— start of Given information —

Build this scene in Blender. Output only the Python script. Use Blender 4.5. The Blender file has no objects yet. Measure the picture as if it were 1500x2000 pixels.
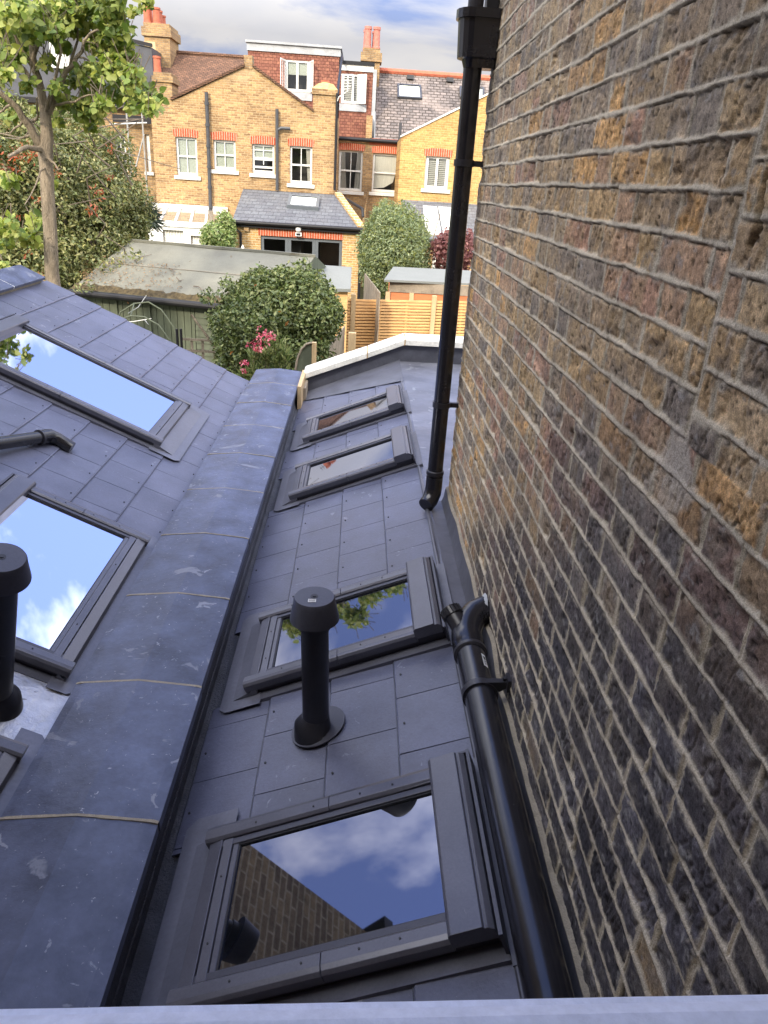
import bpy, math, random
import numpy as np
from mathutils import Vector
random.seed(7); RNG = np.random.default_rng(7)
SC = bpy.context.scene
COL = SC.collection
R = math.radians

# ------------------------------------------------------------------ camera
# photo 1500x2000; vanishing points of the street axis (Y) and of the plumb line give focal length and attitude
PC = np.array([750., 1000.]); VY = np.array([708., 358.]); VV = np.array([550., 4150.])
FOC = math.sqrt(-np.dot(VY - PC, VV - PC))
def _c(p): return np.array([p[0] - PC[0], -(p[1] - PC[1]), -FOC])
_Y = _c(VY); _Y /= np.linalg.norm(_Y); _Z = -_c(VV) / np.linalg.norm(_c(VV)); _X = np.cross(_Y, _Z)
CM = np.array([_X, _Y, _Z])            # world = CM @ camera-space
cam_d = bpy.data.cameras.new('camera'); cam = bpy.data.objects.new('camera', cam_d); COL.objects.link(cam)
cam_d.sensor_fit = 'VERTICAL'; cam_d.sensor_height = 36.0; cam_d.sensor_width = 27.0
cam_d.lens = FOC / 2000 * 36.0; cam_d.clip_start = 0.02; cam_d.clip_end = 3000
from mathutils import Matrix
cam.matrix_world = Matrix([list(CM[0]) + [0], list(CM[1]) + [0], list(CM[2]) + [0], [0, 0, 0, 1]])
SC.camera = cam
SC.render.resolution_x = 768; SC.render.resolution_y = 1024

# ------------------------------------------------------------------ sun, sky, exposure
SUN_EL, SUN_AZ = R(31), R(-24)         # the sun stands behind the camera, to its left; azimuth measured from -Y
sdir = Vector((math.sin(SUN_AZ) * math.cos(SUN_EL), -math.cos(SUN_AZ) * math.cos(SUN_EL), math.sin(SUN_EL)))
sl = bpy.data.lights.new('sun', 'SUN'); sl.energy = 1.78; sl.angle = R(7); sl.color = (1.0, 0.87, 0.68)
so = bpy.data.objects.new('sun', sl); COL.objects.link(so); so.rotation_euler = sdir.to_track_quat('Z', 'Y').to_euler()
W = bpy.data.worlds.new('World'); SC.world = W; W.use_nodes = True
wt = W.node_tree; wt.nodes.clear(); wn = wt.nodes; wl = wt.links
sky = wn.new('ShaderNodeTexSky'); sky.sky_type = 'NISHITA'; sky.sun_disc = False
sky.sun_elevation = SUN_EL; sky.sun_rotation = math.atan2(sdir.x, sdir.y)
sky.air_density = 1.0; sky.dust_density = 0.6; sky.ozone_density = 1.6
tc = wn.new('ShaderNodeTexCoord'); sep = wn.new('ShaderNodeSeparateXYZ'); wl.new(tc.outputs['Generated'], sep.inputs[0])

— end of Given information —

What needs to be done:
Except for the pictures, copy the material above exactly.

Exercise answer:
Build this scene in Blender. Output only the Python script. Use Blender 4.5. The Blender file has no objects yet. Measure the picture as if it were 1500x2000 pixels.
import bpy, math, random
import numpy as np
from mathutils import Vector
random.seed(7); RNG = np.random.default_rng(7)
SC = bpy.context.scene
COL = SC.collection
R = math.radians

# ------------------------------------------------------------------ camera
# photo 1500x2000; vanishing points of the street axis (Y) and of the plumb line give focal length and attitude
PC = np.array([750., 1000.]); VY = np.array([708., 358.]); VV = np.array([550., 4150.])
FOC = math.sqrt(-np.dot(VY - PC, VV - PC))
def _c(p): return np.array([p[0] - PC[0], -(p[1] - PC[1]), -FOC])
_Y = _c(VY); _Y /= np.linalg.norm(_Y); _Z = -_c(VV) / np.linalg.norm(_c(VV)); _X = np.cross(_Y, _Z)
CM = np.array([_X, _Y, _Z])            # world = CM @ camera-space
cam_d = bpy.data.cameras.new('camera'); cam = bpy.data.objects.new('camera', cam_d); COL.objects.link(cam)
cam_d.sensor_fit = 'VERTICAL'; cam_d.sensor_height = 36.0; cam_d.sensor_width = 27.0
cam_d.lens = FOC / 2000 * 36.0; cam_d.clip_start = 0.02; cam_d.clip_end = 3000
from mathutils import Matrix
cam.matrix_world = Matrix([list(CM[0]) + [0], list(CM[1]) + [0], list(CM[2]) + [0], [0, 0, 0, 1]])
SC.camera = cam
SC.render.resolution_x = 768; SC.render.resolution_y = 1024

# ------------------------------------------------------------------ sun, sky, exposure
SUN_EL, SUN_AZ = R(31), R(-24)         # the sun stands behind the camera, to its left; azimuth measured from -Y
sdir = Vector((math.sin(SUN_AZ) * math.cos(SUN_EL), -math.cos(SUN_AZ) * math.cos(SUN_EL), math.sin(SUN_EL)))
sl = bpy.data.lights.new('sun', 'SUN'); sl.energy = 1.78; sl.angle = R(7); sl.color = (1.0, 0.87, 0.68)
so = bpy.data.objects.new('sun', sl); COL.objects.link(so); so.rotation_euler = sdir.to_track_quat('Z', 'Y').to_euler()
W = bpy.data.worlds.new('World'); SC.world = W; W.use_nodes = True
wt = W.node_tree; wt.nodes.clear(); wn = wt.nodes; wl = wt.links
sky = wn.new('ShaderNodeTexSky'); sky.sky_type = 'NISHITA'; sky.sun_disc = False
sky.sun_elevation = SUN_EL; sky.sun_rotation = math.atan2(sdir.x, sdir.y)
sky.air_density = 1.0; sky.dust_density = 0.6; sky.ozone_density = 1.6
tc = wn.new('ShaderNodeTexCoord'); sep = wn.new('ShaderNodeSeparateXYZ'); wl.new(tc.outputs['Generated'], sep.inputs[0])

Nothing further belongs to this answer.